Sur le fond, j'ai été frappé par les lacunes flagrantes de cette proposition de loi qui mélange allègrement les genres, pèche par l'incertitude de son financement et qui, finalement, souligne cette fâcheuse habitude prise par le gouvernement Fillon de réagir au coup par coup, en fonction de l'actualité et non d'un jugement posé, d'une vue à long terme du traitement de la délinquance des mineurs.

L'institution d'un service citoyen pour les mineurs délinquants constitue un douteux mélange des genres. Tout d'abord, l'expression « service citoyen » est particulièrement ambiguë en raison du rapprochement qu'elle établit avec le service militaire, alors qu'aucun militaire n'est employé dans les EPIDE.

La Défense n'a d'ailleurs rien à voir avec la réinsertion des mineurs délinquants. Si les militaires ont l'habitude de former des jeunes, c'est une autre mission que de prendre en charge des mineurs délinquants, et on peut d'ailleurs se demander si c'est leur rôle. Je me permets de vous rappeler au passage que les fameux « bat d'Af » ont été supprimés depuis bien des lustres.

En fait, vous tentez de faire converger vers un même type d'établissement deux catégories bien différentes de publics : les uns sont volontaires et s'inscrivent dans un parcours de réinsertion ; les autres sont encouragés à y adhérer par une décision de justice. Cela pose une nouvelle fois la question des capacités professionnelles des formateurs et doit nous rappeler le vieux principe « à chacun son métier ».

On peut également s'inquiéter des conséquences d'un tel projet sur le fonctionnement actuel des EPIDE car, comme le soulignait le président Guy Tessier lors de la réunion de la commission de la défense du 27 septembre, c'est bien français que de vouloir faire assumer d'autres missions à quelque chose qui marche et finit immanquablement par devenir médiocre. La réaction de Michèle Alliot-Marie est tout aussi révélatrice, et c'est pourtant elle qui a créé les EPIDE.

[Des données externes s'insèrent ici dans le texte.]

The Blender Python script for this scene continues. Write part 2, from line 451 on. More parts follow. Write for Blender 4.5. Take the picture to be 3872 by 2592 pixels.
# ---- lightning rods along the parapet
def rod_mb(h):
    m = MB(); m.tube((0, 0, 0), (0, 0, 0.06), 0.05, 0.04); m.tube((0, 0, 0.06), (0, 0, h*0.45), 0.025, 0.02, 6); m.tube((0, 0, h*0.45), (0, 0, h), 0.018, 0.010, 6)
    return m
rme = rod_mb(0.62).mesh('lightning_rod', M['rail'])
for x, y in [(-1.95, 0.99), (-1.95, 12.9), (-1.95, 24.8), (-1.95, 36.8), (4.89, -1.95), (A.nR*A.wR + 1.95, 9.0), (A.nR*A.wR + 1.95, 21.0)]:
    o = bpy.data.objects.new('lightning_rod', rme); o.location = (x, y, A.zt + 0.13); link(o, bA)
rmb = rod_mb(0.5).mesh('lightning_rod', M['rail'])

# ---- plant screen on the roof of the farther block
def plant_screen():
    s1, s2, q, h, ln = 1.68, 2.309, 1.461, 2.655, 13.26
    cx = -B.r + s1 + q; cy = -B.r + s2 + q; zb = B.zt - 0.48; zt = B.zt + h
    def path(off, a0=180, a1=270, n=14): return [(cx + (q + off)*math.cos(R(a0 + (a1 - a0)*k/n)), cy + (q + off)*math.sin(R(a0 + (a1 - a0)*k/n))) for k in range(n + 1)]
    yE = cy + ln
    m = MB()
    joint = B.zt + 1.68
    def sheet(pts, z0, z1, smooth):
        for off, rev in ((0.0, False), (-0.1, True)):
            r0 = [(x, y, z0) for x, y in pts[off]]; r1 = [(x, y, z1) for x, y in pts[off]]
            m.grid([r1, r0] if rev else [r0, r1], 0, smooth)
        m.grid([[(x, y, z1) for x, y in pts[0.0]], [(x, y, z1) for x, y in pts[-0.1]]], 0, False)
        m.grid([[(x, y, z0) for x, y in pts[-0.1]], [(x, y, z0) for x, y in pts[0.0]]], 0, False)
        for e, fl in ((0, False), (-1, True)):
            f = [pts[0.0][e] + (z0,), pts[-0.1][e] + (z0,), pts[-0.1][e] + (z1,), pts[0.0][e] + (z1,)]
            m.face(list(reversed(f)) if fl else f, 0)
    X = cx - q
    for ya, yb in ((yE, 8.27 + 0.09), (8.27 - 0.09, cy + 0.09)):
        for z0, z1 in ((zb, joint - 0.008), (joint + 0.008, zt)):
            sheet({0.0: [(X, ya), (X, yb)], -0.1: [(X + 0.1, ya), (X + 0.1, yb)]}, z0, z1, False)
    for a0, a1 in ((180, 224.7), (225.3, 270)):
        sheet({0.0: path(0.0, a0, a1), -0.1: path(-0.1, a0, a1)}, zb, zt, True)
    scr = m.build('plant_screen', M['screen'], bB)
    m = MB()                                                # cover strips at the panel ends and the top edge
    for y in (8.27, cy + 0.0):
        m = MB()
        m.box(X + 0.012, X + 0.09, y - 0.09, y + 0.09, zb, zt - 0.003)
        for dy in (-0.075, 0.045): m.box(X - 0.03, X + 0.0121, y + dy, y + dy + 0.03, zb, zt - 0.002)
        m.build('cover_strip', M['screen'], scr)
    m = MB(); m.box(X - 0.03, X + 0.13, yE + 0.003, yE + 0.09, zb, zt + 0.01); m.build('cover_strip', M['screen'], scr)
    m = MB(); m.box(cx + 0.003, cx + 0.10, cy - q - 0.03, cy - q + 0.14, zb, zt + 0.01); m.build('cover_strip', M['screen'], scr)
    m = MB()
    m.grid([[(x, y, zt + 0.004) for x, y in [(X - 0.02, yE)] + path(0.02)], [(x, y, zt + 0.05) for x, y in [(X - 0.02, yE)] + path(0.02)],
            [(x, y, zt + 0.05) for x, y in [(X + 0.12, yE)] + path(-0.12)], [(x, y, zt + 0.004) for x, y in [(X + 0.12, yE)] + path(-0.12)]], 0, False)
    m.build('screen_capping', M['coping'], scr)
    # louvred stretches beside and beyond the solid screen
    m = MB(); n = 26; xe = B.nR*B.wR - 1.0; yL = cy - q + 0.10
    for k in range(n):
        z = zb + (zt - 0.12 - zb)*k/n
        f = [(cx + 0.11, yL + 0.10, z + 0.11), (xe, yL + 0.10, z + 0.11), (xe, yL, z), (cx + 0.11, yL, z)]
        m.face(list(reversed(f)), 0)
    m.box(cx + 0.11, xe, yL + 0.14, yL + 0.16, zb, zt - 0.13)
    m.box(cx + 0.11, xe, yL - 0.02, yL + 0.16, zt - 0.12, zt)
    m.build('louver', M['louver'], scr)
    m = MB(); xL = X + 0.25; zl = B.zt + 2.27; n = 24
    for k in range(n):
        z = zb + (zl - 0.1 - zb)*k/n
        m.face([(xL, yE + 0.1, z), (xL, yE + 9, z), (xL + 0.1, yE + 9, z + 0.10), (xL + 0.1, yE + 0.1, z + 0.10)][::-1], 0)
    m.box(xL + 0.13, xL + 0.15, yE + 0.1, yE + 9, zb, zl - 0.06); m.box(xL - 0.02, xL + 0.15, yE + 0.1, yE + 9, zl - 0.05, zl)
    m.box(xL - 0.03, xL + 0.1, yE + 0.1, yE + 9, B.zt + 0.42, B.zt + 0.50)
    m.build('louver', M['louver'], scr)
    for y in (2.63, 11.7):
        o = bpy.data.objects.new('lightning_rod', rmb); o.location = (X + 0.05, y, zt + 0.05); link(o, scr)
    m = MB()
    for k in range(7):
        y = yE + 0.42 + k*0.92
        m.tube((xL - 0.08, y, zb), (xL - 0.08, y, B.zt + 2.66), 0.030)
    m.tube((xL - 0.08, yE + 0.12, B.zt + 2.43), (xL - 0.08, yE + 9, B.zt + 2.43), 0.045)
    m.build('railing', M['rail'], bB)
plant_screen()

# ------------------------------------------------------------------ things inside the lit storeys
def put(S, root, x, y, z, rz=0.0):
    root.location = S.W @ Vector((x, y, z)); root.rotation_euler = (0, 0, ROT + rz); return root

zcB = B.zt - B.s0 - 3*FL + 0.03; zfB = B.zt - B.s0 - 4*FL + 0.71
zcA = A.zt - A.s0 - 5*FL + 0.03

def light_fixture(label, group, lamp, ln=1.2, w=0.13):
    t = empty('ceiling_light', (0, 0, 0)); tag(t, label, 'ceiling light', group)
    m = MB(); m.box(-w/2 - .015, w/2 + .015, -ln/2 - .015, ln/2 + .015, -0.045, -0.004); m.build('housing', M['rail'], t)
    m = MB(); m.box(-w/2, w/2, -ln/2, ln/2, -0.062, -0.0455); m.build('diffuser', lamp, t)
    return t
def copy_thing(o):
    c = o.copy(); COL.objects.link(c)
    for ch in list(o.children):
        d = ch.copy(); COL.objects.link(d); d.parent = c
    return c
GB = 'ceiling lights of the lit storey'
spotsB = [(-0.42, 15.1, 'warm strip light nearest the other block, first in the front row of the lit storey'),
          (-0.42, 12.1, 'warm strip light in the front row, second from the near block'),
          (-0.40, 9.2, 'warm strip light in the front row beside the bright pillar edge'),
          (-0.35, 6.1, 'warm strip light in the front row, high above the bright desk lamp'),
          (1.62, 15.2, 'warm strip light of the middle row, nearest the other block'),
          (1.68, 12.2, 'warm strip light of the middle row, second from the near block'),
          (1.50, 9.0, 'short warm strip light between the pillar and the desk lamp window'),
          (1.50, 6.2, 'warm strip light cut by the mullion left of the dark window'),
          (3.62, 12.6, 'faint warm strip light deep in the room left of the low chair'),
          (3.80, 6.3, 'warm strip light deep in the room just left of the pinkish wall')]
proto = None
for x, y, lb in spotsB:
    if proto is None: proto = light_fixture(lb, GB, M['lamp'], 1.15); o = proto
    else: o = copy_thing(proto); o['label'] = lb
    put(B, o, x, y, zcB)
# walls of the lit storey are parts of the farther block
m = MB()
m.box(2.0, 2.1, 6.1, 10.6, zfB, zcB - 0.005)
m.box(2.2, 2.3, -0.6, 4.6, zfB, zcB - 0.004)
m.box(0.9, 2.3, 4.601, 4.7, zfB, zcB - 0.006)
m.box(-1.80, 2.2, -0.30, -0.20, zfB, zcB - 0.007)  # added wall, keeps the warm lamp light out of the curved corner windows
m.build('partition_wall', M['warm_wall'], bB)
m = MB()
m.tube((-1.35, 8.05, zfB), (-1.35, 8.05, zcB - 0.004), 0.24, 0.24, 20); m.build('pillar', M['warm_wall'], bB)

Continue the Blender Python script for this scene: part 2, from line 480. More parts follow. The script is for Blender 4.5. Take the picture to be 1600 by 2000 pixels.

Outre le mélange des genres, on constate que des incertitudes planent sur le financement de cette mesure. Alors que votre gouvernement ferme les robinets du budget, il serait prêt, ici, à investir des sommes très importantes. La pirouette de l'article 5, qui renvoie à la taxe sur le tabac pour le financement, ne doit pas masquer le manque de préparation de ce texte qui ne dit pas réellement combien de mineurs seront pris en charge, donc combien cela va coûter et comment vous allez le financer.

Ce dispositif est donc finalement une fausse bonne idée, même s'il part d'un principe a priori louable, celui de donner une seconde chance à des mineurs délinquants. Il souffre en définitive d'un mélange des genres entre des publics par trop différents, mais aussi d'une absence de moyens financiers clairement définis.

Tout compte fait, la meilleure solution, la plus sage, me semble être celle d'une remise à plat totale de ce texte, afin de conduire une étude d'impact sérieuse et digne de ce nom, qui dresserait un bilan des besoins humains et financiers que requiert un tel projet.

Pour conclure, monsieur le garde des sceaux, je vous reposerai la question de Patricia Adam : pourquoi le contrat du directeur de l'EPIDE n'est-il pas renouvelé malgré ce que vous avez qualifié d'excellents résultats ? Enfin, est-il exact qu'un CDD de deux mois lui serait aujourd'hui proposé ? Je vous remercie de me répondre.